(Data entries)

· · · ·

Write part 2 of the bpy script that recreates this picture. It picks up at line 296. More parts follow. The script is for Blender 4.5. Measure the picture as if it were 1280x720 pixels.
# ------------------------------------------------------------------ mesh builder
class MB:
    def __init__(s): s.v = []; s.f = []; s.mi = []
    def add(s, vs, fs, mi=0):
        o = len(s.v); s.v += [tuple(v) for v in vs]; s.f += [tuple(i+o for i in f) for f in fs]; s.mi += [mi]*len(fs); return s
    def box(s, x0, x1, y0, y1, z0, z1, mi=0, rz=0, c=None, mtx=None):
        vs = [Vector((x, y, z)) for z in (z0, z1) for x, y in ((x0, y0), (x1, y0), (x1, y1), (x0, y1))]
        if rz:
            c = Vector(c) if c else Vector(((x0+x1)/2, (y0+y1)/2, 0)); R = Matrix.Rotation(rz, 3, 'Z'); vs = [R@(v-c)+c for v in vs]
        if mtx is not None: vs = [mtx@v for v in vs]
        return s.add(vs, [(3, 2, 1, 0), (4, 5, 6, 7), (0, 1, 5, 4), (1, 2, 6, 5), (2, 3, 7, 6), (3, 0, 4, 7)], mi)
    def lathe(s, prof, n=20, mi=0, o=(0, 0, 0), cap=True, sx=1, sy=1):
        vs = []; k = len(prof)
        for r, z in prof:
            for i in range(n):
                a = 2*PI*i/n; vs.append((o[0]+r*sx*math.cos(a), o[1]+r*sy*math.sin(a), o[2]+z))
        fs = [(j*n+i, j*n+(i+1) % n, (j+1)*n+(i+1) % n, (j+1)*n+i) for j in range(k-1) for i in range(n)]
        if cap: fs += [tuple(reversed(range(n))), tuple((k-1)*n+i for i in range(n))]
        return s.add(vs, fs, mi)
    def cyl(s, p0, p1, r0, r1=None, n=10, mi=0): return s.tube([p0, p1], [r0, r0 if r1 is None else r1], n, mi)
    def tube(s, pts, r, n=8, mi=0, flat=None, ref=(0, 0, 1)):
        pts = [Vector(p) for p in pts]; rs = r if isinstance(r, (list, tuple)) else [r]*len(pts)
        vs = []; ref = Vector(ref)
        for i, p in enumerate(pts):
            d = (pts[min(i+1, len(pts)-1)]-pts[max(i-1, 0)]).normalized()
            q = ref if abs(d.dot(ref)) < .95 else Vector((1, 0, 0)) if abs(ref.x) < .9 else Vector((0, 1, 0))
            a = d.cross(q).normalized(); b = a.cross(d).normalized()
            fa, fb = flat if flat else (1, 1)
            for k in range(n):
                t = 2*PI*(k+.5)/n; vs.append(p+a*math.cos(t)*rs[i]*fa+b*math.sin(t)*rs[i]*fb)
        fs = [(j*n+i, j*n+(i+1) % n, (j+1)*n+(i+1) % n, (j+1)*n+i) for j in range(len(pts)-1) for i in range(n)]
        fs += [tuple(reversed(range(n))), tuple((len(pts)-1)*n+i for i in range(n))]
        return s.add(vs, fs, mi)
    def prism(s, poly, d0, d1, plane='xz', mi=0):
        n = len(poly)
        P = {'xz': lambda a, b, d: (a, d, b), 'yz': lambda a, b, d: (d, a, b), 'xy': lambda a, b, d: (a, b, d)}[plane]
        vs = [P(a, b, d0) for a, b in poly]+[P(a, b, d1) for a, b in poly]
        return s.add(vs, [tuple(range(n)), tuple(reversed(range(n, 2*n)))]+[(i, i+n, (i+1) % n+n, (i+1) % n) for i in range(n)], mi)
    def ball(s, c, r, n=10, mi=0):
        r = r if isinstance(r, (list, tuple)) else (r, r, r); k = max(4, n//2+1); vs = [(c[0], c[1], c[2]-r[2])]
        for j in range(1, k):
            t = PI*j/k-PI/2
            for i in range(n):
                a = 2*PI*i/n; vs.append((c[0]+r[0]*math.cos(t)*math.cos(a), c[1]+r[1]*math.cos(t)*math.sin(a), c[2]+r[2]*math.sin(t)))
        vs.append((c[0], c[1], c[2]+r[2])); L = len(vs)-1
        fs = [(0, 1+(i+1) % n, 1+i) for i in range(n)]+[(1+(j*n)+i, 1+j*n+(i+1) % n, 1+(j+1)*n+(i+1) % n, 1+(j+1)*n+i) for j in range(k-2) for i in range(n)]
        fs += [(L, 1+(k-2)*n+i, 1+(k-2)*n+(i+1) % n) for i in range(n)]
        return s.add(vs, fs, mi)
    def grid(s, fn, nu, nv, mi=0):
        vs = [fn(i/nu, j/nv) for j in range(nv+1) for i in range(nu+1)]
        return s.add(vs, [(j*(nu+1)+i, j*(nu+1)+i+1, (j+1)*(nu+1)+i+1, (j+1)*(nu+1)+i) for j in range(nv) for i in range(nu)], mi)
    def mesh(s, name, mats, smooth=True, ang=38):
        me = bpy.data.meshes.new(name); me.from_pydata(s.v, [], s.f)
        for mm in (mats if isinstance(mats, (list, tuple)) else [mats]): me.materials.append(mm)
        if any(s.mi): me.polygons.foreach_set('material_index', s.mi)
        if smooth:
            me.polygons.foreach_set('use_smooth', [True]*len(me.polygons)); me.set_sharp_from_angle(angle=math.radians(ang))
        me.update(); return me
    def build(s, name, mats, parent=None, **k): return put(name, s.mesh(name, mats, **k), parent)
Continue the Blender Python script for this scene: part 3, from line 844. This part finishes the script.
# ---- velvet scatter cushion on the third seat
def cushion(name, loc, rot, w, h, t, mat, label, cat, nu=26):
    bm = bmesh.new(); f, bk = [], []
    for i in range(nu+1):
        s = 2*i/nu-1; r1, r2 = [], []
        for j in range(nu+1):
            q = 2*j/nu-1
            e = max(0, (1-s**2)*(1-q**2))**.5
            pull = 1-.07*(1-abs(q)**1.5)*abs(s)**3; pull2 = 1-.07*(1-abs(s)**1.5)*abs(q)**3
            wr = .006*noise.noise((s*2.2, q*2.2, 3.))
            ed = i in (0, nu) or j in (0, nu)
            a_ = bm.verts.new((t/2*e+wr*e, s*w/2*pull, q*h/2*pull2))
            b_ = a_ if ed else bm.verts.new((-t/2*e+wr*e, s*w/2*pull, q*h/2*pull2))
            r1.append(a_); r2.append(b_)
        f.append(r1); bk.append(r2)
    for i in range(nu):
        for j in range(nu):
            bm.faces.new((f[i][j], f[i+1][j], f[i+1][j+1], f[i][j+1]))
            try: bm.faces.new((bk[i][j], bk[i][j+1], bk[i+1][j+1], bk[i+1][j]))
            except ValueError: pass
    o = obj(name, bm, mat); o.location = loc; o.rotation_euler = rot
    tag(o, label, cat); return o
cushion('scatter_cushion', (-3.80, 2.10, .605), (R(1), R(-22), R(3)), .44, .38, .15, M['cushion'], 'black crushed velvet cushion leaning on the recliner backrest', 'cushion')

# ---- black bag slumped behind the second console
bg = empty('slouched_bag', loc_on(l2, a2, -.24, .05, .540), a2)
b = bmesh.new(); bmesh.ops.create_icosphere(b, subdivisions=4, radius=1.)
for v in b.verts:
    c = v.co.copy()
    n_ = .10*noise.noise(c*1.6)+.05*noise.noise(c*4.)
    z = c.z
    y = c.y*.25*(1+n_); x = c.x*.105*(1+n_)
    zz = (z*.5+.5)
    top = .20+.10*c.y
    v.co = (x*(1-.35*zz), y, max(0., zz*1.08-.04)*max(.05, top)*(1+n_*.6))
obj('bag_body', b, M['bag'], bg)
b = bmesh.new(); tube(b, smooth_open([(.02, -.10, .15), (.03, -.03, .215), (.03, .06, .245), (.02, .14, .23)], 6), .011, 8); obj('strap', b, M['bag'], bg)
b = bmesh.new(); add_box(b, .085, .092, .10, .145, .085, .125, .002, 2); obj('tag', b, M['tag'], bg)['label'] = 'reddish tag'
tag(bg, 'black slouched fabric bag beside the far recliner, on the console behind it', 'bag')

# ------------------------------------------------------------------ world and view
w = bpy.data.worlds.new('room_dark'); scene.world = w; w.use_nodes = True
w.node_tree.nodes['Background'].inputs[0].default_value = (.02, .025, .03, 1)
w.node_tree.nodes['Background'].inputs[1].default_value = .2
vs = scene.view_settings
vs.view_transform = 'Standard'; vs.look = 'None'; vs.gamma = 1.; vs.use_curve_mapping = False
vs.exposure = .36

· · · ·

Instruction: Copy the records above exactly, beginning at the line that contains "Continue the Blender" and stopping after the line that contains "recliner backrest', 'cushion')".

Exercise output:
Continue the Blender Python script for this scene: part 3, from line 844. This part finishes the script.
# ---- velvet scatter cushion on the third seat
def cushion(name, loc, rot, w, h, t, mat, label, cat, nu=26):
    bm = bmesh.new(); f, bk = [], []
    for i in range(nu+1):
        s = 2*i/nu-1; r1, r2 = [], []
        for j in range(nu+1):
            q = 2*j/nu-1
            e = max(0, (1-s**2)*(1-q**2))**.5
            pull = 1-.07*(1-abs(q)**1.5)*abs(s)**3; pull2 = 1-.07*(1-abs(s)**1.5)*abs(q)**3
            wr = .006*noise.noise((s*2.2, q*2.2, 3.))
            ed = i in (0, nu) or j in (0, nu)
            a_ = bm.verts.new((t/2*e+wr*e, s*w/2*pull, q*h/2*pull2))
            b_ = a_ if ed else bm.verts.new((-t/2*e+wr*e, s*w/2*pull, q*h/2*pull2))
            r1.append(a_); r2.append(b_)
        f.append(r1); bk.append(r2)
    for i in range(nu):
        for j in range(nu):
            bm.faces.new((f[i][j], f[i+1][j], f[i+1][j+1], f[i][j+1]))
            try: bm.faces.new((bk[i][j], bk[i][j+1], bk[i+1][j+1], bk[i+1][j]))
            except ValueError: pass
    o = obj(name, bm, mat); o.location = loc; o.rotation_euler = rot
    tag(o, label, cat); return o
cushion('scatter_cushion', (-3.80, 2.10, .605), (R(1), R(-22), R(3)), .44, .38, .15, M['cushion'], 'black crushed velvet cushion leaning on the recliner backrest', 'cushion')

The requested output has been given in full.